Saturday, May 8, 2010

The New Wheel

I don't remember if I mentioned that the first S3X hub I bought was a silver one that needed building into a wheel. After I got it, I found the Bike Island site which had the black wheelset for a great price and free shipping. So in the interests of easy and quick, I got the wheelset and mounted it on the Bianchi. It is the one shown in the pictures. I never did put the front wheel on, not liking the black so much. I figured I'd get around to building the silver wheel eventually, and start using it instead.

I bought spokes and an Open Sport rim from Harris Cyclery, and following the directions for a 36 spoke 3x wheel on Sheldon Brown's wheelbuilding site, laced it up and trued it as best I could. This was my first go at building a wheel, and it went OK. I had to enlist some help in getting the thing round, but but was able to tension and true it laterally on my own.

BTW, building your own wheel is not cheap. You will pay way more for spokes, nipples, hubs, and rims than a company that makes lots of them does. And you end up paying shipping charges, which are not cheap for wheel-sized packages. I paid more for the parts to build this wheel than I paid for the wheelset from Bike Island. It was an interesting experience, but I won't do it again unless I can't buy what I want off the shelf.  

I mounted it and took it out today for the first ride. Interestingly, it has less lash in the hub than the black one. I suppose it's from a later run, and they have been improved some. I think it looks a lot better than the semi-aero, black Alex SUB wheel on my bike.

There was no performance difference that I could tell. It worked great, shifted smoothly, and stayed true. Now I'm wondering what to do with the Alex wheelset. Maybe I'll find another frame somewhere....

2 comments:

  1. Vance,

    While searching the internet for more info on this hub, I ran across this comment from someone in the UK with a S3X. I can't remember exactly where I got it, but cut and pasted it to a file for later reference. Thought you might be interested if you hadn't read it already.
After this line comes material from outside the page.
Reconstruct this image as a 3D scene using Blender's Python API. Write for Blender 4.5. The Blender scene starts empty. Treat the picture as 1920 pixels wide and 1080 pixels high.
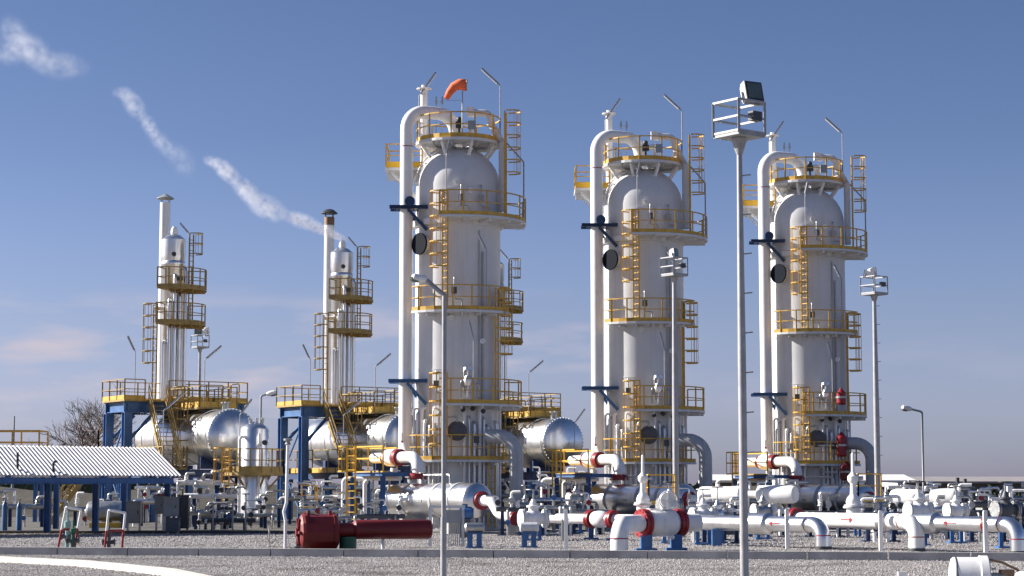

You might find the portion about the lash interesting, especially about the need to adjust the axle cone on the left side. Well here it is and thanks for continuing the updates. Take care!

    Jim

    April 02 17:39
    Roger Cantwell
    I've had this hub for a few months now. Firstly, they're not properly adjusted out of the box. Take it for its first ride, which tightens the ball ring hard into the shell, and then adjust the axle cones using normal SA procedure. You should have infinitesmal play, but *some* play, at the rim when this is done. If the hub is sloppy then the neutral positions between gears will become large - you have been warned.

Normal road bike cable stops are the wrong way round for this hub at the end of the chainstay. Ideally, get a clamp-on fulcrum clip and roller and run the cable along the top tube and down the seatstay. Then you only need a tiny bit of outer sleeving (from the lever to the fulcrum) and it won't get chewed up between the chainring and chain when you fix a puncture.

I measured the lash at the crank as 3.5 degrees in middle gear (10mm at the pedal spindle). This is indeed like a slack chain, but not the 10-15 degrees I've seen quoted elsewhere on the Internet.

Changing gear is easy - just relax the pressure a bit and shift. I don't see the problem here, although naturally your legs have to speed up or slow down the moment the gear engages - it's like driving a car without a clutch.

Make the top gear 84" or 90" and you have a sensible spread of gears. Top gear is direct because it's based on the lower end of the current 5-speed hub. Likewise, the old ASC was based on the contemporary 4-speed. It is noticeably more draggy in the non-direct gears, but you need to run it in for 100-200 miles to polish the gear teeth. The 3-speeds are pretty treacly when factory fresh as well.

I'm not sure the original writer really understands this hub. It's not a hub to make riding fixed easier or to make it appeal to the masses - it needs some mechanical sensitivity to meake clean changes and it will bite you hard if you don't adjust it properly, don't "click" into the next gear fully or sweep from top to bottom without anticipating the huge jump in pedal revs. It's a challenge and a bit of fun, and it's good that we have the choice.